The larger the group of pixels, the more characters you'd have to guess, and so the longer this would take. Each character makes it combinatorially more difficult

To make matters worse, by the pigeonhole principle, you are guaranteed to have collisions (i.e. two different sets of characters which pixelate to the same value). E.g. A space with just 6 possible characters, even if limited to a-zA-Z0-9, that's 62*6 = 56800235584, while you can expect at most 2048 color values for it to map to.

(Side note: That's 2048 colors, not 256, between #000000 and #FFFFFF. This is because your pixelation / mosaic algorithm can have eight steps inclusive between, say, #000000 and #010101. That's #000000, #000001, #000100, #010000, #010001, #010100, #000101, and #010101.

Realistically, in scenarios where you wouldn't have pixel-perfect reproduction, you'd need to generate all the combos and sort by closest to the target color, possibly also weighted by a prior on the content of the text. This is even worse, since you might have too many combinations to store.)

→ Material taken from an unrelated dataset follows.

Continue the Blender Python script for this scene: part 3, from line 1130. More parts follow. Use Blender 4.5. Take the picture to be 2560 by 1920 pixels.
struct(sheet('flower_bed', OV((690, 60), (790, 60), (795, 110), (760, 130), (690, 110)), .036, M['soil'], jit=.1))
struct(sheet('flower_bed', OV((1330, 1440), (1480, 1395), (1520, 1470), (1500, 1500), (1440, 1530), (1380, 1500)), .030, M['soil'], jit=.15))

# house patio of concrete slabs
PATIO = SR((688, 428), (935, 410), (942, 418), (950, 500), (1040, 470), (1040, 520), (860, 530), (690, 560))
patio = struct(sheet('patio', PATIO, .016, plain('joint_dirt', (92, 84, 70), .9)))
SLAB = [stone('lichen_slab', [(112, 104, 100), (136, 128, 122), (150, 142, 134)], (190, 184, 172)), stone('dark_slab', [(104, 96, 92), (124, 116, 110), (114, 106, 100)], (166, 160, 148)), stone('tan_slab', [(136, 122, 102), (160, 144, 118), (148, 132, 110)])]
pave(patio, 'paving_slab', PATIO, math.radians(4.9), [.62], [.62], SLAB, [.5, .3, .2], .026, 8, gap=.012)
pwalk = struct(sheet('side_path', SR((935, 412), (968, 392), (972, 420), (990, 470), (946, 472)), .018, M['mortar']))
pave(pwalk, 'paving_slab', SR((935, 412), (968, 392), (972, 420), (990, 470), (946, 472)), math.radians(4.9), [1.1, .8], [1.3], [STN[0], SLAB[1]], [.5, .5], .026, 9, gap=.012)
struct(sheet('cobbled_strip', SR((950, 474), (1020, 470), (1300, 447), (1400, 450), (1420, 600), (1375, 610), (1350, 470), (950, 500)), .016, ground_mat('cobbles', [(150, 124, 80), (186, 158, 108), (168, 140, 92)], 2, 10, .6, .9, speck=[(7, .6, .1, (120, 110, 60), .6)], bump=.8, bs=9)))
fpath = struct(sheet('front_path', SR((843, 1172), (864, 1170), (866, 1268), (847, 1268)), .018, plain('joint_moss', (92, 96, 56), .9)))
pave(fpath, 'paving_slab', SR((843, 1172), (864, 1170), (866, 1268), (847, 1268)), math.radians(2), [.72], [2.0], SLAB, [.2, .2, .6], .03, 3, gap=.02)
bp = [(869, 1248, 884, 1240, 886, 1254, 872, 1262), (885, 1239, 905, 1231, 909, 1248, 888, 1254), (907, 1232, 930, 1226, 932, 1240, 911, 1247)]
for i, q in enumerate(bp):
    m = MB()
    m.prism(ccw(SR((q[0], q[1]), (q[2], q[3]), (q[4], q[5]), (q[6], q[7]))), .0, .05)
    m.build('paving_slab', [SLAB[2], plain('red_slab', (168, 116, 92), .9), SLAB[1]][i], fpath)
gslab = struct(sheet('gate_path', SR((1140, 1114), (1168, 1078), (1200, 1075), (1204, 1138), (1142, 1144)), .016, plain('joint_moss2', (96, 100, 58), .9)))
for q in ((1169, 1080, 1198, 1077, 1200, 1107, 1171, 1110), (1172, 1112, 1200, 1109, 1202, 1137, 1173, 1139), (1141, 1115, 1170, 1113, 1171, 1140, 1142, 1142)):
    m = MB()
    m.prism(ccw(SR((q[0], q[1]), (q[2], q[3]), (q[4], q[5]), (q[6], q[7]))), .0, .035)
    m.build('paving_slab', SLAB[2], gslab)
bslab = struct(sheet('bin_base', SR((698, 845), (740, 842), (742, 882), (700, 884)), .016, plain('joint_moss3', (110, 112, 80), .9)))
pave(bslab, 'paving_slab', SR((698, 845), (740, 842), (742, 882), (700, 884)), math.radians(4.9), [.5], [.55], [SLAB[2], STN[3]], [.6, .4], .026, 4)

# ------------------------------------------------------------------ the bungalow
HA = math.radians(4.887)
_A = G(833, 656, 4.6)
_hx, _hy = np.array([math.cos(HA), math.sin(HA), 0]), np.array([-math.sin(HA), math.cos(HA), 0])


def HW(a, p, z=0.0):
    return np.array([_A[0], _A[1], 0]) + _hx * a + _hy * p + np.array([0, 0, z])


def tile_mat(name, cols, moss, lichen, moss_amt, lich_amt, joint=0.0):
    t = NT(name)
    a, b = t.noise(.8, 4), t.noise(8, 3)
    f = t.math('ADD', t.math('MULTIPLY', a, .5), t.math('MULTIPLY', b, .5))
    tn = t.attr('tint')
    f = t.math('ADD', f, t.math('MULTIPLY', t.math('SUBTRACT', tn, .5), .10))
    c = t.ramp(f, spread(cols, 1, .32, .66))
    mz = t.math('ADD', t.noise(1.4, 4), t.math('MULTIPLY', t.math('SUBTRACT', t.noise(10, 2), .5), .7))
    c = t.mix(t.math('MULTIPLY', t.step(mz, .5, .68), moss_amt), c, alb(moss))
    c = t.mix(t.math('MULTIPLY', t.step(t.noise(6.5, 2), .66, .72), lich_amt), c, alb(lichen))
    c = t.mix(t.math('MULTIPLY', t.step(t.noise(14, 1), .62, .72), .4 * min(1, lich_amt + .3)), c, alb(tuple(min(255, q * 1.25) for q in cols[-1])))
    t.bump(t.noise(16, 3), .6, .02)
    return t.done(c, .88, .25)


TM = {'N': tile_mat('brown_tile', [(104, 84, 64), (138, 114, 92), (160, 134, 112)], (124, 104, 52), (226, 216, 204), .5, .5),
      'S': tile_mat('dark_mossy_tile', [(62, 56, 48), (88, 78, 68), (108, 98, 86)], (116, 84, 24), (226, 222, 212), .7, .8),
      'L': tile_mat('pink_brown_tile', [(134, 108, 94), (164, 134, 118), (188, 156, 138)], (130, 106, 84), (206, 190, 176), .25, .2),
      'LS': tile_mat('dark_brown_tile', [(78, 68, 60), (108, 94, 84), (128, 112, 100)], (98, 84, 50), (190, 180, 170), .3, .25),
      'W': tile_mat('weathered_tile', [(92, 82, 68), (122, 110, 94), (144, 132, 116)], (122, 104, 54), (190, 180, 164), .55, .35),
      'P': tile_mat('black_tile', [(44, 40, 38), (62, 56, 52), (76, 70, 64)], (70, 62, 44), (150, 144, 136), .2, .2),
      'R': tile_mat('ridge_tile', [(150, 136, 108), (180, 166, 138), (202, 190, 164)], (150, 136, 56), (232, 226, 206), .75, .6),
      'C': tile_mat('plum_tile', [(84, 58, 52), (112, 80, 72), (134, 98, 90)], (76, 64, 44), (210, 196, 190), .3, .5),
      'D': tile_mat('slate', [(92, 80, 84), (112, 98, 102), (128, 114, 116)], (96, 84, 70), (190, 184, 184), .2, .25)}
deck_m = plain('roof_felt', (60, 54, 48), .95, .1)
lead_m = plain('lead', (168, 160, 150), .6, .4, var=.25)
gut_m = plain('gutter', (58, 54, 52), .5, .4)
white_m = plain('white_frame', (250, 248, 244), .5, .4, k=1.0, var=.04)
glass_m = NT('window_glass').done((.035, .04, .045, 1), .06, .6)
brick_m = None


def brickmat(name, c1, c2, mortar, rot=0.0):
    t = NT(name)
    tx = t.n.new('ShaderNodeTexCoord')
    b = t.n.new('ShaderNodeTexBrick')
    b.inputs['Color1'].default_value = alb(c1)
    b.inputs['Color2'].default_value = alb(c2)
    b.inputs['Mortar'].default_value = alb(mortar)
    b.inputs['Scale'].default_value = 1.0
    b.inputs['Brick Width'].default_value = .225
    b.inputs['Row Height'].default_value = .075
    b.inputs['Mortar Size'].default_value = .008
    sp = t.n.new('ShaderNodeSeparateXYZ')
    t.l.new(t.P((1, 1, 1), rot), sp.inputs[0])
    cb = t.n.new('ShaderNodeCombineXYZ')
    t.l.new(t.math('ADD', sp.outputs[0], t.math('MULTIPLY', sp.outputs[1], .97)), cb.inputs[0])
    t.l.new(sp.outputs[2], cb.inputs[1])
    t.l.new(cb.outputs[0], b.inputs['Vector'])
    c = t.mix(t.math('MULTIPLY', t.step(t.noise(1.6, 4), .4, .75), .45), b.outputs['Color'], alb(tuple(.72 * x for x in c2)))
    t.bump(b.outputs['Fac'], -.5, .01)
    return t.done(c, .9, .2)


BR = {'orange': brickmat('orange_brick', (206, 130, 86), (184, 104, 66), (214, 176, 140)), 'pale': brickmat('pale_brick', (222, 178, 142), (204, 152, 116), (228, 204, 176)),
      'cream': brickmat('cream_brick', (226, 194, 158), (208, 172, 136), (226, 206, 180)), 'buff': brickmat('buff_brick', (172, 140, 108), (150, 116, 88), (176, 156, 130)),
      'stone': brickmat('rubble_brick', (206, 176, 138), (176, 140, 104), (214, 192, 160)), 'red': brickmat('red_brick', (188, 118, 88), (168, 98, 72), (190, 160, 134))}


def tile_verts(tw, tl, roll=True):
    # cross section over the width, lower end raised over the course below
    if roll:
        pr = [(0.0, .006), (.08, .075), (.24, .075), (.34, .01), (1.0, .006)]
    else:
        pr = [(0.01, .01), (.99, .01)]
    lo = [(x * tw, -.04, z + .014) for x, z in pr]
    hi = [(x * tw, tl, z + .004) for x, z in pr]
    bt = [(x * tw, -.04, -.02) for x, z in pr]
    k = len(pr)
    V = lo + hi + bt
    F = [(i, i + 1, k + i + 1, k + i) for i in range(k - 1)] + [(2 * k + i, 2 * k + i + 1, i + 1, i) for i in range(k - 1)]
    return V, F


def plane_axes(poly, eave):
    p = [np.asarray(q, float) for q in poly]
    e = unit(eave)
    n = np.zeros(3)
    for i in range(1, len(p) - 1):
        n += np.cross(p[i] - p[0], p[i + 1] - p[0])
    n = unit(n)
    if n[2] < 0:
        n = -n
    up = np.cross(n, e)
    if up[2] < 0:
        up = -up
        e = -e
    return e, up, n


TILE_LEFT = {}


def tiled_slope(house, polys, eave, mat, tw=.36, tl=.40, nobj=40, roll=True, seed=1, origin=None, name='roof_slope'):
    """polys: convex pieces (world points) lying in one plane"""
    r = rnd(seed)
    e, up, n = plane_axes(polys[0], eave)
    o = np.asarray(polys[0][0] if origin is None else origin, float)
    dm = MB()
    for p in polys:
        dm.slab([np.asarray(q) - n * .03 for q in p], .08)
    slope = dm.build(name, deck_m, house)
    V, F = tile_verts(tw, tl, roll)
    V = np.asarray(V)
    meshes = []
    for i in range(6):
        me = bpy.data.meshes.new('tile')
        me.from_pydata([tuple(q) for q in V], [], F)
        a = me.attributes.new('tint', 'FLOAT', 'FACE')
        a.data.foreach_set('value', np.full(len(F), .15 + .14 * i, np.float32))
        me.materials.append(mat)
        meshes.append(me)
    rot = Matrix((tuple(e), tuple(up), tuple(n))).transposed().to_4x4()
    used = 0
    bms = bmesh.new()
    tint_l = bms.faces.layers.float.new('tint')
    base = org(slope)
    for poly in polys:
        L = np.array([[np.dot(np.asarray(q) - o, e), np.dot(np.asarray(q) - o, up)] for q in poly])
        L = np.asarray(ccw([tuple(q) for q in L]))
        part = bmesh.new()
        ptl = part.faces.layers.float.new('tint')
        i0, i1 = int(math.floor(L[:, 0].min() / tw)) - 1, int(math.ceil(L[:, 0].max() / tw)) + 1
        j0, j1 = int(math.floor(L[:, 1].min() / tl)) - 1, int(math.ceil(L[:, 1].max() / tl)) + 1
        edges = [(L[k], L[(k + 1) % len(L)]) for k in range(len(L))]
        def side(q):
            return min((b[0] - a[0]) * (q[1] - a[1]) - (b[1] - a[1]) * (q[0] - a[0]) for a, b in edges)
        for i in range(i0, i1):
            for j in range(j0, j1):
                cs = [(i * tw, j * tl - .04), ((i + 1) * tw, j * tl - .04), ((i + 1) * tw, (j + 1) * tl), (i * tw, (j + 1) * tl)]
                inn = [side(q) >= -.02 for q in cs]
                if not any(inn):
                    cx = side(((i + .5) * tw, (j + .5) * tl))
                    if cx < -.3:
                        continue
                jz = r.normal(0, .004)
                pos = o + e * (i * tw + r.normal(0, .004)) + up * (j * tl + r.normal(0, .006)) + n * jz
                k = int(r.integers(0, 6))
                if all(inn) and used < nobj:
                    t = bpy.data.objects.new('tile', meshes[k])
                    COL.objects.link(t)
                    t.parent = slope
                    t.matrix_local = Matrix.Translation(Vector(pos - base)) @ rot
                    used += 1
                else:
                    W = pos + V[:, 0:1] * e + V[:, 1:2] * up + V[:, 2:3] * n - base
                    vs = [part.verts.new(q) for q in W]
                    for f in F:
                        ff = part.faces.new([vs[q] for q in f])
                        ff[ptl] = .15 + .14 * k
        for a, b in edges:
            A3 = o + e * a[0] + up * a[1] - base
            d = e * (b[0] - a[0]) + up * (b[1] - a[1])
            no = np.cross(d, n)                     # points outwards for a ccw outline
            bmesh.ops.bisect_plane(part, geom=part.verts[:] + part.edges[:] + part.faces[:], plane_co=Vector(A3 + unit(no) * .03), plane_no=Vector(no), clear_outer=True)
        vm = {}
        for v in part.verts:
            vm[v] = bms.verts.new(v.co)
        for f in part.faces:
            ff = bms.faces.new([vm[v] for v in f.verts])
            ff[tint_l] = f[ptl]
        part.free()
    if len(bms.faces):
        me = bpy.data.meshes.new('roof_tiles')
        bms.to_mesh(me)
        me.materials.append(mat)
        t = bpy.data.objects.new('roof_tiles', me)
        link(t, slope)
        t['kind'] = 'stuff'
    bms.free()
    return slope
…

So, at 25 pixel blocks, encompassing many characters, you're going to have to get more creative with this. (Remember, just 6 alphanumeric characters = 56 billion combinations.)

Thinking about this as "finding the preimage of a hash", you might take a page from the password cracking toolset and assume priors on the data. (I.e. Start with blocks of text that are more likely, rather than random strings or starting from 'aaaaaa' and counting up.)